DATA SECTION —
——————
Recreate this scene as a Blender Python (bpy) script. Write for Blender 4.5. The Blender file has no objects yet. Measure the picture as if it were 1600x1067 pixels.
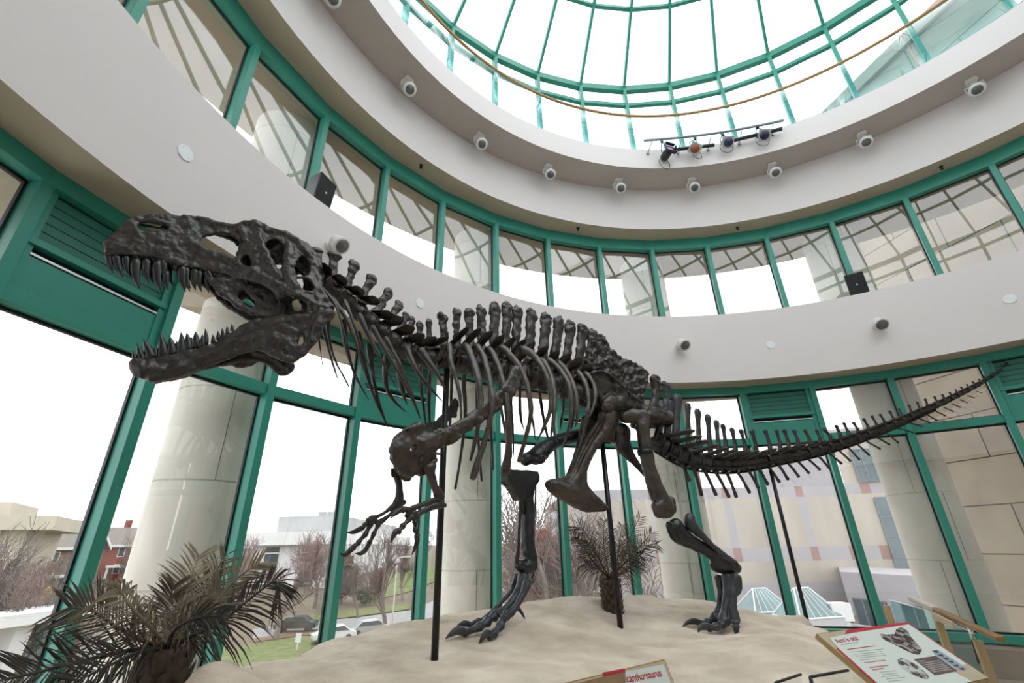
import bpy, bmesh, math, random
from mathutils import Vector, Matrix, noise
from mathutils.geometry import delaunay_2d_cdt
PI=math.pi
SC=bpy.context.scene
COL=SC.collection
# ------------------------------------------------------------------ camera
F=714.4; TH=math.radians(24.19); RO=math.radians(1.158); EZ=1.65
cr,sr=math.cos(RO),math.sin(RO); ct,st=math.cos(TH),math.sin(TH)
R_=Vector((1,0,0)); U_=Vector((0,-st,ct)); FW=Vector((0,ct,st))
AX=R_*cr-U_*sr; AY=R_*sr+U_*cr; EYE=Vector((0,0,EZ))
cam=bpy.data.objects.new('camera',bpy.data.cameras.new('camera')); COL.objects.link(cam)
cam.data.sensor_width=36; cam.data.lens=F*36/1600; cam.data.clip_end=2000; cam.data.clip_start=.02
M=Matrix((AX,AY,-FW)).transposed().to_4x4(); M.translation=EYE
cam.matrix_world=M
SC.camera=cam
# ------------------------------------------------------------------ light: overcast sky
W=bpy.data.worlds.new('overcast_sky'); SC.world=W; W.use_nodes=True
nt=W.node_tree; bg=nt.nodes['Background']
bg.inputs[0].default_value=(.93,.965,1,1); bg.inputs[1].default_value=3.2
sun=bpy.data.objects.new('hazy_sun',bpy.data.lights.new('hazy_sun','SUN')); COL.objects.link(sun)
sun.data.energy=.6; sun.data.angle=math.radians(40); sun.rotation_euler=(math.radians(38),math.radians(8),math.radians(20))
SC.view_settings.view_transform='Standard'; SC.view_settings.look='None'
SC.view_settings.exposure=-0.3; SC.view_settings.gamma=1
SC.cycles.transparent_max_bounces=24
SC.cycles.max_bounces=10; SC.cycles.diffuse_bounces=5
SC.cycles.use_denoising=True
# ------------------------------------------------------------------ helpers
def ray(px,py):
    return AX*((px-800)/F)+AY*((533.5-py)/F)+FW
UU=.65; CX,CY=3.0966,1.4959
def zu(h): return EZ+h*UU
def ru(r): return r*UU
def pol(r,az,z):
    a=math.radians(az); return Vector((CX+r*math.cos(a),CY+r*math.sin(a),z))
def cyl(px,py,r):
    d=ray(px,py); a=d.x**2+d.y**2; b=-2*(d.x*CX+d.y*CY); c=CX*CX+CY*CY-r*r
    return EYE+d*((-b+math.sqrt(b*b-4*a*c))/(2*a))
def at_z(px,py,z):
    d=ray(px,py); return EYE+d*((z-EZ)/d.z)
def at_y(px,py,y):
    d=ray(px,py); return EYE+d*(y/d.y)
def at_d(px,py,dist):
    d=ray(px,py); return EYE+d*(dist/math.hypot(d.x,d.y))
def azof(p): return math.degrees(math.atan2(p.y-CY,p.x-CX))
def depth(p): return (p-EYE).dot(FW)
class MB:
    """collects shapes that end up as one mesh"""
    def __init__(s): s.v=[]; s.f=[]; s.m=[]; s.sm=[]
    def add(s,vs,fs,mi=0,smooth=False):
        o=len(s.v); s.v+=[Vector(v) for v in vs]
        for f in fs: s.f.append([o+i for i in f]); s.m.append(mi); s.sm.append(smooth)
        return s
    def box(s,c,size,rz=0,mi=0,mat=None):
        x,y,z=[k/2 for k in size]; c=Vector(c)
        vs=[Vector((i*x,j*y,k*z)) for i in(-1,1) for j in(-1,1) for k in(-1,1)]
        R=mat if mat is not None else Matrix.Rotation(rz,3,'Z')
        vs=[R@v+c for v in vs]
        return s.add(vs,[(0,1,3,2),(4,6,7,5),(0,4,5,1),(2,3,7,6),(0,2,6,4),(1,5,7,3)],mi)
    def hexa(s,b,t,mi=0):
        n=len(b); vs=list(b)+list(t)
        fs=[list(range(n))[::-1],[n+i for i in range(n)]]+[(i,(i+1)%n,n+(i+1)%n,n+i) for i in range(n)]
        return s.add(vs,fs,mi)
    def tube(s,pts,rad,seg=10,mi=0,cap=True,flat=1,up=None,smooth=True,rnd=True,side=None):
        pts=[Vector(p) for p in pts]; n=len(pts)
        if not isinstance(rad,(list,tuple)): rad=[rad]*n
        rad=list(rad)
        if rnd and cap and n>1:
            a=(pts[0]-pts[1]).normalized(); b=(pts[-1]-pts[-2]).normalized()
            pts=[pts[0]+a*rad[0]*.55,pts[0]+a*rad[0]*.35]+pts+[pts[-1]+b*rad[-1]*.35,pts[-1]+b*rad[-1]*.55]
            rad=[rad[0]*.35,rad[0]*.78]+rad+[rad[-1]*.78,rad[-1]*.35]; n+=4
        T=[]
        for i in range(n):
            t=(pts[min(i+1,n-1)]-pts[max(i-1,0)]); T.append(t.normalized() if t.length>1e-9 else Vector((0,0,1)))
        N=Vector(up) if up is not None else (Vector((0,0,1)) if abs(T[0].z)<.9 else Vector((1,0,0)))
        vs=[]; B0=Vector((0,1,0))
        for i in range(n):
            N=(N-T[i]*N.dot(T[i]))
            N=N.normalized() if N.length>1e-6 else T[i].orthogonal().normalized()
            B=T[i].cross(N)
            if side is not None:
                B=side-T[i]*side.dot(T[i]); B=B.normalized() if B.length>1e-4 else B0; N=B.cross(T[i]); B0=B
            fl=flat[i] if isinstance(flat,(list,tuple)) and i<len(flat) else (flat if not isinstance(flat,(list,tuple)) else flat[-1])
            for k in range(seg):
                a=2*PI*k/seg; vs.append(pts[i]+N*math.cos(a)*rad[i]+B*math.sin(a)*rad[i]*fl)
        fs=[(i*seg+k,i*seg+(k+1)%seg,(i+1)*seg+(k+1)%seg,(i+1)*seg+k) for i in range(n-1) for k in range(seg)]
        if cap: fs+=[list(range(seg))[::-1],[(n-1)*seg+k for k in range(seg)]]
        return s.add(vs,fs,mi,smooth)
    def ball(s,c,r,seg=10,rings=7,mi=0,mat=None):
        c=Vector(c); r=r if isinstance(r,(tuple,list)) else (r,r,r); vs=[]
        for i in range(rings+1):
            t=PI*i/rings
            for k in range(seg):
                a=2*PI*k/seg; v=Vector((r[0]*math.sin(t)*math.cos(a),r[1]*math.sin(t)*math.sin(a),r[2]*math.cos(t)))
                vs.append((mat@v if mat is not None else v)+c)
        fs=[(i*seg+k,(i+1)*seg+k,(i+1)*seg+(k+1)%seg,i*seg+(k+1)%seg) for i in range(rings) for k in range(seg)]
        return s.add(vs,fs,mi,True)
    def lathe(s,prof,az0,az1,n,mi=0,smooth=True,closed=False):
        full=abs(az1-az0)>=359.9; cols=n if full else n+1; k=len(prof); vs=[]
        for i in range(cols):
            for r,z in prof: vs.append(pol(r,az0+(az1-az0)*i/n,z))
        fs=[]
        for i in range(n):
            j=(i+1)%cols
            for q in range(k if closed else k-1):
                w=(q+1)%k; fs.append((i*k+q,j*k+q,j*k+w,i*k+w))
        if closed and not full: fs+=[list(range(k)),[n*k+q for q in range(k)][::-1]]
        return s.add(vs,fs,mi,smooth)
    def build(s,name,mats,parent=None,kind=None,normals=True,bev=0,**pr):
        me=bpy.data.meshes.new(name); me.from_pydata([tuple(v) for v in s.v],[],s.f)
        if not isinstance(mats,(list,tuple)): mats=[mats]
        for m in mats: me.materials.append(m)
        me.polygons.foreach_set('material_index',s.m); me.polygons.foreach_set('use_smooth',s.sm)
        bm=bmesh.new(); bm.from_mesh(me)
        bmesh.ops.remove_doubles(bm,verts=bm.verts,dist=1e-6)
        if normals: bmesh.ops.recalc_face_normals(bm,faces=bm.faces)
        bm.to_mesh(me); bm.free(); me.update()
        o=bpy.data.objects.new(name,me); COL.objects.link(o)
        if parent: put(o,parent)
        if kind: o['kind']=kind
        for k,v in pr.items(): o[k]=v
        if bev:
            b=o.modifiers.new('bevel','BEVEL'); b.width=bev; b.segments=2; b.limit_method='ANGLE'
        return o
def put(o,parent):
    o.parent=parent
    def wm(q):
        return (wm(q.parent)@q.matrix_parent_inverse if q.parent else Matrix())@q.matrix_basis
    o.matrix_parent_inverse=wm(parent).inverted()
def tag(o,label=None,cat=None,group=None,kind=None):
    if label: o['label']=label
    if cat: o['category']=cat
    if group: o['group']=group
    if kind: o['kind']=kind
    return o
def empty(name,loc,label,cat,group=None,rz=0,kind=None):
    o=bpy.data.objects.new(name,None); COL.objects.link(o); o.empty_display_size=.1
    o.location=loc; o.rotation_euler=(0,0,rz); return tag(o,label,cat,group,kind)
def copy_tree(o,parent=None):
    c=o.copy(); COL.objects.link(c)
    if parent: c.parent=parent
    for ch in list(o.children): copy_tree(ch,c)
    return c
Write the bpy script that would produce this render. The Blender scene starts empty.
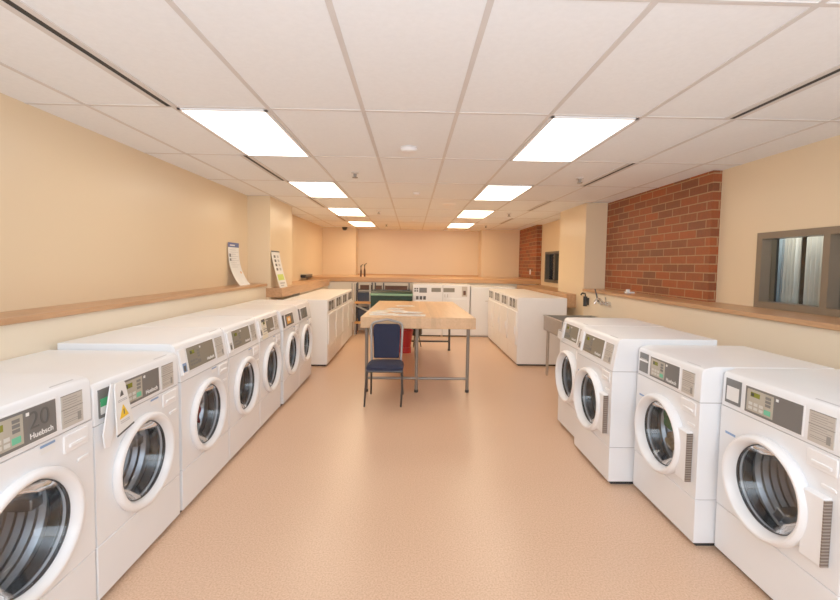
import bpy, bmesh, math, random
from mathutils import Vector, Matrix
random.seed(7)
PI = math.pi
COL = bpy.context.scene.collection
SC = bpy.context.scene

# ------------------------------------------------------------------ materials
def _nt(name):
    m = bpy.data.materials.new(name); m.use_nodes = True
    nt = m.node_tree
    return m, nt, nt.nodes['Principled BSDF']

def mat(name, col, rough=.5, metal=0., var=.04, scale=6., bump=0., bscale=60., spec=.5, emit=None, estr=0., coat=0.):
    m, nt, b = _nt(name)
    N = nt.nodes; L = nt.links
    tc = N.new('ShaderNodeTexCoord')
    no = N.new('ShaderNodeTexNoise'); no.inputs['Scale'].default_value = scale; no.inputs['Detail'].default_value = 3
    L.new(tc.outputs['Object'], no.inputs['Vector'])
    r = N.new('ShaderNodeValToRGB')
    c = Vector(col[:3])
    r.color_ramp.elements[0].position = .3; r.color_ramp.elements[1].position = .7
    r.color_ramp.elements[0].color = (*(c * (1 - var)), 1)
    r.color_ramp.elements[1].color = (*[min(1, x * (1 + var)) for x in c], 1)
    L.new(no.outputs['Fac'], r.inputs['Fac']); L.new(r.outputs['Color'], b.inputs['Base Color'])
    b.inputs['Roughness'].default_value = rough; b.inputs['Metallic'].default_value = metal
    b.inputs['Specular IOR Level'].default_value = spec
    if coat: b.inputs['Coat Weight'].default_value = coat; b.inputs['Coat Roughness'].default_value = .15
    if emit:
        b.inputs['Emission Color'].default_value = (*emit, 1); b.inputs['Emission Strength'].default_value = estr
    if bump:
        n2 = N.new('ShaderNodeTexNoise'); n2.inputs['Scale'].default_value = bscale
        L.new(tc.outputs['Object'], n2.inputs['Vector'])
        bp = N.new('ShaderNodeBump'); bp.inputs['Strength'].default_value = bump; bp.inputs['Distance'].default_value = .01
        L.new(n2.outputs['Fac'], bp.inputs['Height']); L.new(bp.outputs['Normal'], b.inputs['Normal'])
    return m

def mat_floor():
    m, nt, b = _nt('speckled_vinyl'); N = nt.nodes; L = nt.links
    tc = N.new('ShaderNodeTexCoord')
    n1 = N.new('ShaderNodeTexNoise'); n1.inputs['Scale'].default_value = 110; n1.inputs['Detail'].default_value = 4
    n2 = N.new('ShaderNodeTexNoise'); n2.inputs['Scale'].default_value = 1.2
    v = N.new('ShaderNodeTexVoronoi'); v.inputs['Scale'].default_value = 70
    for x in (n1, n2, v): L.new(tc.outputs['Object'], x.inputs['Vector'])
    r = N.new('ShaderNodeValToRGB'); e = r.color_ramp.elements
    e[0].position = .34; e[0].color = (.58, .345, .21, 1); e[1].position = .62; e[1].color = (.73, .475, .315, 1)
    L.new(n1.outputs['Fac'], r.inputs['Fac'])
    r2 = N.new('ShaderNodeValToRGB'); e = r2.color_ramp.elements
    e[0].position = .0; e[0].color = (.80, .74, .69, 1); e[1].position = .22; e[1].color = (1, 1, 1, 1)
    L.new(v.outputs['Distance'], r2.inputs['Fac'])
    mx = N.new('ShaderNodeMixRGB'); mx.blend_type = 'MULTIPLY'; mx.inputs[0].default_value = .6
    L.new(r.outputs['Color'], mx.inputs[1]); L.new(r2.outputs['Color'], mx.inputs[2])
    r3 = N.new('ShaderNodeValToRGB'); e = r3.color_ramp.elements
    e[0].position = .3; e[0].color = (.95, .94, .93, 1); e[1].position = .7; e[1].color = (1, 1, 1, 1)
    L.new(n2.outputs['Fac'], r3.inputs['Fac'])
    m2 = N.new('ShaderNodeMixRGB'); m2.blend_type = 'MULTIPLY'; m2.inputs[0].default_value = 1
    L.new(mx.outputs[0], m2.inputs[1]); L.new(r3.outputs['Color'], m2.inputs[2])
    L.new(m2.outputs[0], b.inputs['Base Color'])
    mr = N.new('ShaderNodeMapRange'); mr.inputs['To Min'].default_value = .26; mr.inputs['To Max'].default_value = .38
    L.new(n2.outputs['Fac'], mr.inputs['Value']); L.new(mr.outputs['Result'], b.inputs['Roughness'])
    return m

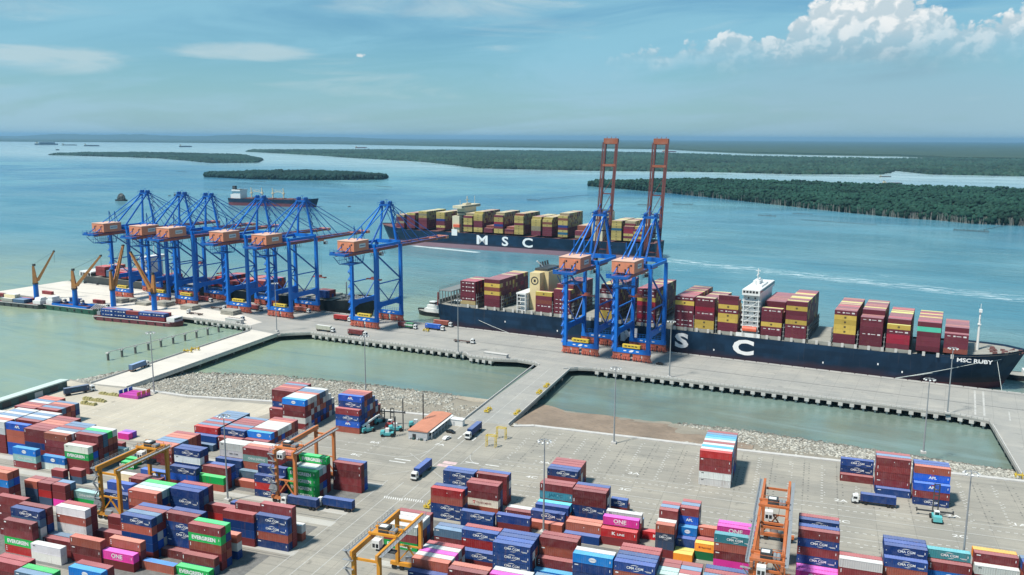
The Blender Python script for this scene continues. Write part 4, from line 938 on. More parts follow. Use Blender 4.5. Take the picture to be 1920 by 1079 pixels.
——————
Track down every line holding the string "this" and copy it.

Recreate this scene as a Blender Python (bpy) script. Write for Blender 4.5. The Blender file has no objects yet. Measure the picture as if it were 1600x1067 pixels.
Write the bpy script that would produce this render. The Blender scene starts empty.
The Blender Python script for this scene continues. Write part 4, from line 938 on. More parts follow. Use Blender 4.5. Take the picture to be 1920 by 1079 pixels.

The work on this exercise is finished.